Marvalene Hughes, president of Dillard University, has been busy enlisting some new friends of the university who she hopes will help with fundraising and recruitment. Several celebrities saw Hughes in television interviews, and introduced themselves to her at a fundraiser in Miami over the weekend. She hopes her newfound acquaintances, including Jamie Foxx and Shaquille O’Neal, can help what she said will be “a Herculean effort to attract new students,” and to raise funds. She said that she has spoken with parents of freshmen “who want me to assure them that their sons and daughters will become Dillard alumna and alumni,” she said.
For now, Hughes’ intent is to remain as public a figure as possible in an attempt to remind people that “Dillard is an ideal that has triumphed through the years, and has managed to find its place or excellence,” she said. Freddye Hill, vice president of campus life at Dillard is currently working from Centenary College to get contact with parents and admissions personnel back in order.

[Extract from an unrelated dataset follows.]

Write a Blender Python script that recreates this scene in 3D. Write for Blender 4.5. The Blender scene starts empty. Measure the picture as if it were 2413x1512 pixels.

Hughes said she still is not sure how long Dillard will remain closed, but said she feels that the weight “of re-attracting people to that wonderful city without fear,” is resting “on my shoulders.” She hoped that neither concerns about hurricanes nor images of looting on television would keep people away.
Whiteside said he isn’t too worried that parents and prospective students will be deterred by another hurricane, but he is dismayed by “the negative tone of much of the press coverage, the looting and lawlessness,” he said. “I think parents are more concerned about crime than if the city will fix itself physically. The looting, it’s not the New Orleans we know and live in. That’s a small group of persons. Tulane is a safe place and always has been. We have to reeducate people that New Orleans is a fine city.”
He said part of the video will include footage of hurricane heroes. “We can’t defend [looting and lawlessness], we just have to overwhelm them with other stories -- for example, the Tulane doctors who crossed over to the Superdome and kept people alive.”
Because Katrina scattered Tulane students across the nation like dandelion spores, Whiteside hopes that interest might grow near colleges from New York to California that have taken in Tulane students. “We might ask some of our students in other places to visit high schools with us,” he said.
He also hopes that from the wreckage, Tulane can present an unprecedented educational opportunity to students. “If you want to study hydrology, restorative work, social work, engineering, reestablishing public health and educational systems, there will by no place like New Orleans over the next decade,” Whiteside said. “We’re going to rebuild a city in very short order. There are few places in the world where someone can watch that as a laboratory unfolding before them.”
Whiteside that, “to a person” Tulane students he has spoken with can’t wait for the university to open back up. In the meantime, the sports teams, which are being housed at other colleges in Louisiana and Texas, might keep Green Wave spirit on the radar. “These kids have great courage here,” Whiteside said. “They’re ripped up from their normal routine, but willing to play hard under the Tulane banner.”
Right now, Whiteside is faced with reproducing masses of recruitment pamphlets and publications that were submerged by Katrina. From now on, he said, publications should be stored “high and dry, or in multiple locations.” As for the most important part of his own learning experience, Whiteside said he has a bit of advice, not only for colleges, but for any organization: “Don’t have all your employees with the same cell phone area code. When 504 went out, we were in the dark.”